**Instructions for the task:** Every line containing the word "scene" needs to be found and copied.

**Data excerpt:**
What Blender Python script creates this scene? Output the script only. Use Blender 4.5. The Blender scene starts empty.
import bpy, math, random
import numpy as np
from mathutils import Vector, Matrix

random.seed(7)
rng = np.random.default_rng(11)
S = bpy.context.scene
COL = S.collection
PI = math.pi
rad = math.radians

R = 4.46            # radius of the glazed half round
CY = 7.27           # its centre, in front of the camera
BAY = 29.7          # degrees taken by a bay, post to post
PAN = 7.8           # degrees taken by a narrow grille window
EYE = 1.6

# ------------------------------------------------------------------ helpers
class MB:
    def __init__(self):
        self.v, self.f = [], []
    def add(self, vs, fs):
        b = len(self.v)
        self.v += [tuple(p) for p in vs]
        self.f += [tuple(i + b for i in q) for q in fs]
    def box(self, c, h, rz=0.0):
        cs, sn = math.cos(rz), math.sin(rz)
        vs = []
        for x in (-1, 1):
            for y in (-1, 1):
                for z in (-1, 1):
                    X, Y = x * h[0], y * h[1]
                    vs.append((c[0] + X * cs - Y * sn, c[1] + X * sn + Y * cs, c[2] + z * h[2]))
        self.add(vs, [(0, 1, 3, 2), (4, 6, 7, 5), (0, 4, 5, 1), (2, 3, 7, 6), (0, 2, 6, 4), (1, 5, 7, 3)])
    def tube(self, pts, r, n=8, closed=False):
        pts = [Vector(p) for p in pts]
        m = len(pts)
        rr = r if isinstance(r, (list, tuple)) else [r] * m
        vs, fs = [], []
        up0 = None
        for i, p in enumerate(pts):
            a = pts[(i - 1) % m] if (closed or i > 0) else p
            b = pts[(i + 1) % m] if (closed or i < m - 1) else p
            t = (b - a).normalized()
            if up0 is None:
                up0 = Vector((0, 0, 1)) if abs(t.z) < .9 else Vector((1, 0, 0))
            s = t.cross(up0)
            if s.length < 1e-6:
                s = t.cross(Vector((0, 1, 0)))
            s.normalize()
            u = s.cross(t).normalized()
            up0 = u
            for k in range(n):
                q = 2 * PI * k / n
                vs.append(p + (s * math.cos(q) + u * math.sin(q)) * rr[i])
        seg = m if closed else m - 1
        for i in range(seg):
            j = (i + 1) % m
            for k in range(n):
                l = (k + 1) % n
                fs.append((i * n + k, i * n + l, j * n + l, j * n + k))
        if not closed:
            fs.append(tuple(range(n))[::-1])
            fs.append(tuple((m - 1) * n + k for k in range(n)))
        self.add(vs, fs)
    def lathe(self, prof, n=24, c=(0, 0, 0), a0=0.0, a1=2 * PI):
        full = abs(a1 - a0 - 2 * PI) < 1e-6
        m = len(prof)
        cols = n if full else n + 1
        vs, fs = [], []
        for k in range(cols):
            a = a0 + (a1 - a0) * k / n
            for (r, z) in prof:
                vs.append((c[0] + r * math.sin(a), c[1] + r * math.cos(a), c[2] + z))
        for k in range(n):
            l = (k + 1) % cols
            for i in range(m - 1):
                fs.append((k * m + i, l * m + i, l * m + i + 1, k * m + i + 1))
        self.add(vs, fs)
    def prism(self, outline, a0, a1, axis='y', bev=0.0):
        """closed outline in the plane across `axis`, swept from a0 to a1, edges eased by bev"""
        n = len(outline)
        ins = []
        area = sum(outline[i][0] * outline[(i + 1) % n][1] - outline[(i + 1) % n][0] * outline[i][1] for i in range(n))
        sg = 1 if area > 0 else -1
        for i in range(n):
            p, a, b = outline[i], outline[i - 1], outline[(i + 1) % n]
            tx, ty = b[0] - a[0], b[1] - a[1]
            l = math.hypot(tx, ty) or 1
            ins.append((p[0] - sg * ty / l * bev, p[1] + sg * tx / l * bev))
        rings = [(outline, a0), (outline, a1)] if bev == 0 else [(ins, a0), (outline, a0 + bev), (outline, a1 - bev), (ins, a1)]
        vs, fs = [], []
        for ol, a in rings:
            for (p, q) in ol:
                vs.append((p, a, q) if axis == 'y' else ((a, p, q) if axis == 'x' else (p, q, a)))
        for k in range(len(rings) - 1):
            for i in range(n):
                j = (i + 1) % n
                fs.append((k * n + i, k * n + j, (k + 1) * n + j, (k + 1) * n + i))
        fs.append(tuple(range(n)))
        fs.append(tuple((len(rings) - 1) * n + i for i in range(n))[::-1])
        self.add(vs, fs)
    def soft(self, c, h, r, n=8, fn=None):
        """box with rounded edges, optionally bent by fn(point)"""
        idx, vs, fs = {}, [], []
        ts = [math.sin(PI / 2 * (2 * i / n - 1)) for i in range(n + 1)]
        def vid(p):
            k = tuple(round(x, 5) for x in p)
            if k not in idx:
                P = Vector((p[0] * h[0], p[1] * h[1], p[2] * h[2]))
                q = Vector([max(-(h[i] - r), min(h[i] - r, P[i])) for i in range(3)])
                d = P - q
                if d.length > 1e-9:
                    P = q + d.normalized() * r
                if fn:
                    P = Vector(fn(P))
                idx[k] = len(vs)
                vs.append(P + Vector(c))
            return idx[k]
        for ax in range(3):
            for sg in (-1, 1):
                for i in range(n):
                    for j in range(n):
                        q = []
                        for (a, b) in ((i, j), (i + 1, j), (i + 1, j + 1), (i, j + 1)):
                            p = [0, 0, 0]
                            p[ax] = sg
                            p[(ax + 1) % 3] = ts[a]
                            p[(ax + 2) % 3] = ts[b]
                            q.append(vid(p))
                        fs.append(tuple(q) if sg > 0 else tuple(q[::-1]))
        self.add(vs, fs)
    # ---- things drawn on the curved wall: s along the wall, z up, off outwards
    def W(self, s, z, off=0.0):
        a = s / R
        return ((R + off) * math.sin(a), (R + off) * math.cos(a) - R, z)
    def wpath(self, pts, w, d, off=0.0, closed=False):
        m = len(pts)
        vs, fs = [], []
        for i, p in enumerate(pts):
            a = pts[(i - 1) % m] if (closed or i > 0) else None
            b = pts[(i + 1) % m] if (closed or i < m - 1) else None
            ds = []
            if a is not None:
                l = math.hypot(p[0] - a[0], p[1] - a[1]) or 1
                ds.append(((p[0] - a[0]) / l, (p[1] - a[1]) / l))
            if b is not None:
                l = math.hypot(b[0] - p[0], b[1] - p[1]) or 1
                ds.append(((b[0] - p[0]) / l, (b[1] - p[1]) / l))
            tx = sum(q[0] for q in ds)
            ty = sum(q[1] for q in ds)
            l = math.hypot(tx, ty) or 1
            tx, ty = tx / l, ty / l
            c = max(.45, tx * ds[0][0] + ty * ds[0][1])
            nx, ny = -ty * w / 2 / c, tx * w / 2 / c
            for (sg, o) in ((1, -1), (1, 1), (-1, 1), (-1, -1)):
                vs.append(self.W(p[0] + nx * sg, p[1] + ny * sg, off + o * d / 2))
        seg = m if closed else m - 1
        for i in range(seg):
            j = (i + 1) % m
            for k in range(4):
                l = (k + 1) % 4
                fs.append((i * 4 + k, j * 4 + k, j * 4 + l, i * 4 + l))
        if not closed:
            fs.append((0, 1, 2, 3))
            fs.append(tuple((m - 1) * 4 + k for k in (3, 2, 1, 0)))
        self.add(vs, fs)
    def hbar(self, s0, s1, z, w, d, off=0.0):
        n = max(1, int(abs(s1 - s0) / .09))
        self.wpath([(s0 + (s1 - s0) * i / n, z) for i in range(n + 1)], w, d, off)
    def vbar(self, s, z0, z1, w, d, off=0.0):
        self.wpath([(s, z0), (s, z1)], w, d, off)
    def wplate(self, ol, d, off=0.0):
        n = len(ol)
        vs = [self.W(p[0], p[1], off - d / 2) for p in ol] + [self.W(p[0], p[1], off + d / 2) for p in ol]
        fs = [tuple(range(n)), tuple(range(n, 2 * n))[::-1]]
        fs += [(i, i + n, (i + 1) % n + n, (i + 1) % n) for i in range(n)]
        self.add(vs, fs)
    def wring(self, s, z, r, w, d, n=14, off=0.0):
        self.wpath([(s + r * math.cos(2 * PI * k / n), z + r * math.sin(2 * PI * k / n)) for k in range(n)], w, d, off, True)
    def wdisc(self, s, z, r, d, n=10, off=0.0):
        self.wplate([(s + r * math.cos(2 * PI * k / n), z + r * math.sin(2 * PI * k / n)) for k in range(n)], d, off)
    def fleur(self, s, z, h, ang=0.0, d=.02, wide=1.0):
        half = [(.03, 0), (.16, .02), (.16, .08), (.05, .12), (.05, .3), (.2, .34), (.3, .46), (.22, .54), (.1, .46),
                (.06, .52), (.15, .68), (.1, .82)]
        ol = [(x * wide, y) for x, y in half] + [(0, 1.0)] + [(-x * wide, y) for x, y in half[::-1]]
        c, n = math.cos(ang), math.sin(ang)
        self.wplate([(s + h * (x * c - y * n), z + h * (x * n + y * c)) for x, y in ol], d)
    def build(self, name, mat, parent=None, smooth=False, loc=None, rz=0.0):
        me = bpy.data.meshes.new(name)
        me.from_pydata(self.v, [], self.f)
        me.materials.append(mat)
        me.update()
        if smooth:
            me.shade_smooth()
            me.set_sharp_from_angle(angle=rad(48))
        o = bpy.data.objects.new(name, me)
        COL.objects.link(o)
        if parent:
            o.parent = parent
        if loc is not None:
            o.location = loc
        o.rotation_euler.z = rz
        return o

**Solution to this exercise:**
What Blender Python script creates this scene? Output the script only. Use Blender 4.5. The Blender scene starts empty.
S = bpy.context.scene